Tombar no conto de vilão caricato na ficção é uma coisa, agora no BBB…
Por que é perigoso comprar essa narrativa de personagem no gênero "show da realidade"
De Nazaré Tedesco a Carminha, de Malévola a Cruella, de Darth Vader a Voldemort, de Coringa a Jigsaw: os vilões caricatos costumam ter um lugar especial em nossos corações. Com traços exagerados de uma personalidade grotesca, eles acabam se tornando personagens mais interessantes que os próprios mocinhos, em várias momentos da trama, o que acaba por nos fazer amar odiá-los.
Além da figura caricata, outro fator que contribui para isso é o entendimento de que o homem é bom e a sociedade o corrompe, pensamento defendido pelo filósofo social Jean-Jacques Rousseau. Por mais contestável que possa ser, repare que na maioria das vezes há uma explicação para aquele vilão ser e/ou fazer coisas ruins: a exclusão da sociedade, um trauma de infância, ele ter sido renegado pela família, ele ser motivado por uma vingança, ele querer ensinar algo, desejar um tal de bem maior, conquistar poder… Por menos nobre que seja a causa, a gente acaba meio que comprando a ideia de que, poxa, o personagem já sofreu muito ou então que não está tão errado assim em sair tocando o terror, porque o mundo é mesmo uma droga. Mais do que simplesmente entender o gatilho do vilão, acabamos nos afeiçoando a ele.
E obviamente temos consciência de que isso é problemático, mas é ficção, então tudo certo. Agora é a vez da ciência entrar em cena para explicar isso! Para o psicanalista Sigmund Freud, a personalidade humana é dividida em três partes: o id, que são os impulsos primitivos, o ego, que é a adequação desses impulsos ao ambiente em que estamos inseridos, e o superego, que é como a sociedade estipula certos valores para suprimir essas vontades mais selvagens. Resumindo, são os famosos filtros mentais. Quando se trata de vilões, esse filtro não existe. Ou seja, rola a ausência do superego. Por exemplo, no filme Coringa (2019), de Todd Phillips, o personagem, brilhantemente interpretado por Joaquin Phoenix, atinge seu nível máximo de insanidade, mata, estimula comportamentos tidos como bárbaros de cidadãos, é preso, vai parar no hospício, continua rindo de tudo isso e faz a gente terminar o filme dizendo: “Mas errado não está, né? Este mundo é mesmo cruel”. Por quê? Bem, porque, segundo Freud, a gente se conecta com o vilão porque sente ou já sentiu uma vez na vida vontade de fazer tudo o que ele faz em cena – mas, por causa do superego, entendemos que não podemos. Ou não deveríamos. Daí entra o psiquiatra Carl Jung na jogada pra provar que esse sentimento é mais comum do que imaginávamos, trazendo à tona o inconsciente coletivo.

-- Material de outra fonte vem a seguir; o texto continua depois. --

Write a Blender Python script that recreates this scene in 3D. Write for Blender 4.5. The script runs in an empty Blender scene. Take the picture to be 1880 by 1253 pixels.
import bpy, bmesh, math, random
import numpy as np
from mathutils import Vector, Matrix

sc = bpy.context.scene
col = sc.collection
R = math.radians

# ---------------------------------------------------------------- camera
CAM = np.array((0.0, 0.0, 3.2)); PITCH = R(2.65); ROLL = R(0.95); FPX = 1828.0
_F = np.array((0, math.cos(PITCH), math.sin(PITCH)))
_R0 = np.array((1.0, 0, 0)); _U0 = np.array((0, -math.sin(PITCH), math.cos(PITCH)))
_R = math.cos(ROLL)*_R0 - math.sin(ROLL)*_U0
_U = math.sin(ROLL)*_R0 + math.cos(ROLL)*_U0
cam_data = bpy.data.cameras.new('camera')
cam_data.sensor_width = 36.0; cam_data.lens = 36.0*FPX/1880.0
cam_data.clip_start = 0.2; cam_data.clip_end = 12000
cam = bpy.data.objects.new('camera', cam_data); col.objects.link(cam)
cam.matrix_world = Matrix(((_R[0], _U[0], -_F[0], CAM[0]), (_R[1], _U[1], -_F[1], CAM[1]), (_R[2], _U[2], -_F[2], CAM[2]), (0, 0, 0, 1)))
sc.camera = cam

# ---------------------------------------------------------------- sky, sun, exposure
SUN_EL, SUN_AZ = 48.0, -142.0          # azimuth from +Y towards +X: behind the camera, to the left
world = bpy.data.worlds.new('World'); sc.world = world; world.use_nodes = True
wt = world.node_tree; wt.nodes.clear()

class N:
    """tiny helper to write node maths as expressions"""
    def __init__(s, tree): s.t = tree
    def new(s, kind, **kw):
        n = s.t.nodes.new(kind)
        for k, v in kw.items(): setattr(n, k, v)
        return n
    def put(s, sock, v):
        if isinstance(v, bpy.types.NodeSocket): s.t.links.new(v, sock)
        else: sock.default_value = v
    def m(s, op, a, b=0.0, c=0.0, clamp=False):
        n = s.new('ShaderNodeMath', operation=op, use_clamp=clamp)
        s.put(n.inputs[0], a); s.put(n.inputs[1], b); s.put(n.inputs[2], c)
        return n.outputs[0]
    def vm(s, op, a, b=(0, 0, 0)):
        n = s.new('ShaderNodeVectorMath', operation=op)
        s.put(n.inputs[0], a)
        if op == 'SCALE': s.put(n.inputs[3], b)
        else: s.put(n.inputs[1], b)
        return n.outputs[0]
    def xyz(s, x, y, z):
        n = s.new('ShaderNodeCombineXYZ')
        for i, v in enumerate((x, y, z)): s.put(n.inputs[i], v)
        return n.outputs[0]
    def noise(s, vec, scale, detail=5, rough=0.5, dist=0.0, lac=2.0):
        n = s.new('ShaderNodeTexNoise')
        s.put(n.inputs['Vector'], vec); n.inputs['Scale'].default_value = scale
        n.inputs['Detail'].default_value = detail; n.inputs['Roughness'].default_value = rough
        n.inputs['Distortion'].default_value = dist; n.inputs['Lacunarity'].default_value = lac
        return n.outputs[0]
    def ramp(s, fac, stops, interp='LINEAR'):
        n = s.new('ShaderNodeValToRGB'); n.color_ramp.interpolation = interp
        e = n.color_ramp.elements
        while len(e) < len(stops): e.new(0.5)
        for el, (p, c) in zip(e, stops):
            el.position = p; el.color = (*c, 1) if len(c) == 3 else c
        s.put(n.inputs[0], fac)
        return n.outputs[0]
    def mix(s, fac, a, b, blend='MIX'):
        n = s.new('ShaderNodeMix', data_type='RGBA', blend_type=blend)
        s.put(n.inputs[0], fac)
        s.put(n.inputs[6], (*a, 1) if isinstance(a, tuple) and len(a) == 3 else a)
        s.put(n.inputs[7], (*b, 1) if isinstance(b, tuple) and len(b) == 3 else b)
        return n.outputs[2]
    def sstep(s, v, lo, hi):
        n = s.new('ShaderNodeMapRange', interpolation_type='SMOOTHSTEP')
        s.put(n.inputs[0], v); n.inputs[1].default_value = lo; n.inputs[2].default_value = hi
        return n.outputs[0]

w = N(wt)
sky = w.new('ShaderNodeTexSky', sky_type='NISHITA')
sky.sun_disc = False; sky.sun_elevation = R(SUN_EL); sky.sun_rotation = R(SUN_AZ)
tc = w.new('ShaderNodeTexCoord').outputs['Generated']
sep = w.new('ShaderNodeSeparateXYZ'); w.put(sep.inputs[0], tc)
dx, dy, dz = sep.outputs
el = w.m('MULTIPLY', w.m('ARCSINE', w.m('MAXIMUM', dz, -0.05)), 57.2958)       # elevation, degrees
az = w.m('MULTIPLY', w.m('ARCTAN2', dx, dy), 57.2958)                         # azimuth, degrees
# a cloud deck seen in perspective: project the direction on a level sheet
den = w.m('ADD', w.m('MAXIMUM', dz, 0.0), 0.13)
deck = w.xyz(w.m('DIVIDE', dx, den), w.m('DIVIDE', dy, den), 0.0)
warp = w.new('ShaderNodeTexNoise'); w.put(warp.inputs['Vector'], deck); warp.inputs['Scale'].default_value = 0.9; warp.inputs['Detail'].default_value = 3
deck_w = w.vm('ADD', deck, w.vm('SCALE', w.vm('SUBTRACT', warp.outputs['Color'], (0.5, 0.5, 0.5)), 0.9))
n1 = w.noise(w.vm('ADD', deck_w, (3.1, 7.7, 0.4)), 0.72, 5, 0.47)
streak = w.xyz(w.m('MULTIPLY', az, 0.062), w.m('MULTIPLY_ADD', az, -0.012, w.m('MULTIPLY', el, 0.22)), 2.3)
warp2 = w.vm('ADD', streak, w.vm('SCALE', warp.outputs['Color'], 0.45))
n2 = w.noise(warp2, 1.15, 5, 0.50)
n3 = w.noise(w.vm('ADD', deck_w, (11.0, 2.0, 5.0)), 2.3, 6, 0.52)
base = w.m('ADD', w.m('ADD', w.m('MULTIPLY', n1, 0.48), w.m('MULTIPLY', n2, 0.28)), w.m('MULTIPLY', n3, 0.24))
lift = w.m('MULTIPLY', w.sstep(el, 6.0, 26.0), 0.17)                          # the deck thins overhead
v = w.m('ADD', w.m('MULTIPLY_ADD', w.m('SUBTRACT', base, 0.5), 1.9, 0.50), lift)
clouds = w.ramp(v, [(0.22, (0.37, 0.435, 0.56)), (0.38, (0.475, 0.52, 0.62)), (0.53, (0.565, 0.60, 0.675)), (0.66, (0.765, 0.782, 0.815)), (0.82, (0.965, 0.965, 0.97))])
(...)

As análises se tornam um pouco mais complexas quando o vilão pelo qual nos apaixonamos é real. Por exemplo, há casos de pessoas que se apaixonam por serial killers e até hoje não há um estudo que prove os porquês dessa atração. A mente humana é bastante complexa e há apenas teorias para entender a questão, como uma de Charles Darwin, da Psicologia Evolucionista, que diz que o mistério e o medo são cativantes, causam fascínio, para uns mais que para outros, e acabam funcionando como ímãs, seduzindo. É algo realmente que não dá para ser abordado em poucos caracteres – e nem é o foco aqui.
O caso é que o lance do vilão caricato é perigoso quando saímos do campo ficcional e entramos no real. Isso porque é muito fácil construir uma narrativa que justifique erros e atos que causam repulsa, assim como não é difícil transformar o vilão em alguém cool, porque, afinal, ele promove um baita entretenimento e diz uma ou duas coisas sensatas em sua teia tóxica, que acaba prendendo vítimas e possíveis aliados – que não necessariamente deixam de ser vítimas, como podem também vir a ser vilões.
Daí, de repente, não mais que de repente, aquele personagem, que pode ser mais ou menos construído, e que anteriormente tanto rejeitávamos, se torna amado de alguma forma. Seu discurso começa a ser ressignificado, ele ganha fãs, cresce grandão e, ah!, a gente esquece que, no fundo, ele é um vilão, porque tanta coisa acontece e ele não está sozinho, não é mesmo? Mas a gente não pode se esquecer de que a definição de vilão é “um personagem que traz consigo a representação da maldade numa narrativa geralmente ficcional” – e por mais que sejam apenas partes de um todo, reality shows são programas baseados na vida real.